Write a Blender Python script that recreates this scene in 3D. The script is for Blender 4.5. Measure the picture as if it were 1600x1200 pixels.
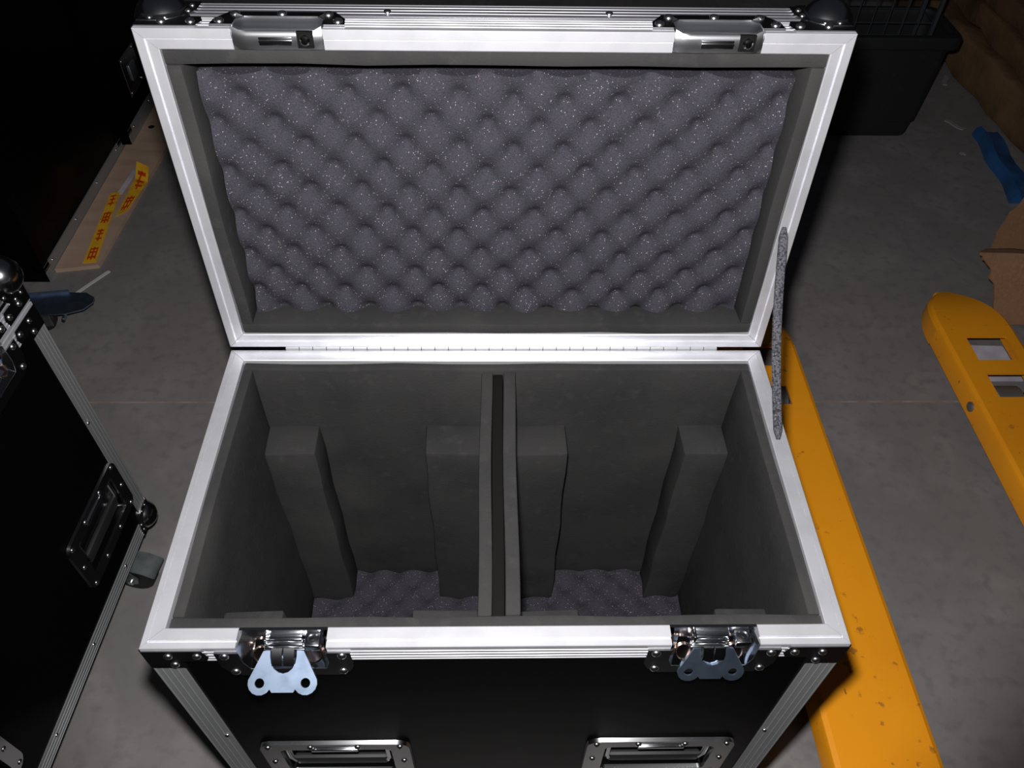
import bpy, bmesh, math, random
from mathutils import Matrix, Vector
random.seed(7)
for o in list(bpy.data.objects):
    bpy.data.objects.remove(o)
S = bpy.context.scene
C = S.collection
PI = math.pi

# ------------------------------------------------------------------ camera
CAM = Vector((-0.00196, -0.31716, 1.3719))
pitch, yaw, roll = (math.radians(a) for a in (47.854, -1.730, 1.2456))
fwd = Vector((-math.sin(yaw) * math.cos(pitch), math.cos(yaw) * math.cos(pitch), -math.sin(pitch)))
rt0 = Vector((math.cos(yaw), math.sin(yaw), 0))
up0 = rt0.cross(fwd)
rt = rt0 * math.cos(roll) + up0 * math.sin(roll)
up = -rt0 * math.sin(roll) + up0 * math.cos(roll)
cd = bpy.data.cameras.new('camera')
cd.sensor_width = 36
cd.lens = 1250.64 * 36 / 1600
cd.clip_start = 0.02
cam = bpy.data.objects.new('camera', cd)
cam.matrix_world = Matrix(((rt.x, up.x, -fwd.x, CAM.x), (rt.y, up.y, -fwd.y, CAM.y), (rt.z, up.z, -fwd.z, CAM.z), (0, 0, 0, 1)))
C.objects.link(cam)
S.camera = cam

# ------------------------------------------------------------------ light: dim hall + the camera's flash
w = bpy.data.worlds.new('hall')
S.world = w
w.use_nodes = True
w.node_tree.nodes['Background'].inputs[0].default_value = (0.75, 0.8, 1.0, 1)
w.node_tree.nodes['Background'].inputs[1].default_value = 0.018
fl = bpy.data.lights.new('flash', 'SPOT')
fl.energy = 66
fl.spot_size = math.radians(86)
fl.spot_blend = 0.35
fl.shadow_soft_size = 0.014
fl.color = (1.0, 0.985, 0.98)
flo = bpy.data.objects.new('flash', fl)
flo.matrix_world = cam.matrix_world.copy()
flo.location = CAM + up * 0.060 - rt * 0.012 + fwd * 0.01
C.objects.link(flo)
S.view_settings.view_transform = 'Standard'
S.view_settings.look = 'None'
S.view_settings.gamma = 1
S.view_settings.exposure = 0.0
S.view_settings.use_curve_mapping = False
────
**Work to complete**
Leave the pictures out and please restate exactly the lines running from the start of the material through the one with "S.camera = cam".

**Response to the exercise**
Write a Blender Python script that recreates this scene in 3D. The script is for Blender 4.5. Measure the picture as if it were 1600x1200 pixels.
import bpy, bmesh, math, random
from mathutils import Matrix, Vector
random.seed(7)
for o in list(bpy.data.objects):
    bpy.data.objects.remove(o)
S = bpy.context.scene
C = S.collection
PI = math.pi

# ------------------------------------------------------------------ camera
CAM = Vector((-0.00196, -0.31716, 1.3719))
pitch, yaw, roll = (math.radians(a) for a in (47.854, -1.730, 1.2456))
fwd = Vector((-math.sin(yaw) * math.cos(pitch), math.cos(yaw) * math.cos(pitch), -math.sin(pitch)))
rt0 = Vector((math.cos(yaw), math.sin(yaw), 0))
up0 = rt0.cross(fwd)
rt = rt0 * math.cos(roll) + up0 * math.sin(roll)
up = -rt0 * math.sin(roll) + up0 * math.cos(roll)
cd = bpy.data.cameras.new('camera')
cd.sensor_width = 36
cd.lens = 1250.64 * 36 / 1600
cd.clip_start = 0.02
cam = bpy.data.objects.new('camera', cd)
cam.matrix_world = Matrix(((rt.x, up.x, -fwd.x, CAM.x), (rt.y, up.y, -fwd.y, CAM.y), (rt.z, up.z, -fwd.z, CAM.z), (0, 0, 0, 1)))
C.objects.link(cam)
S.camera = cam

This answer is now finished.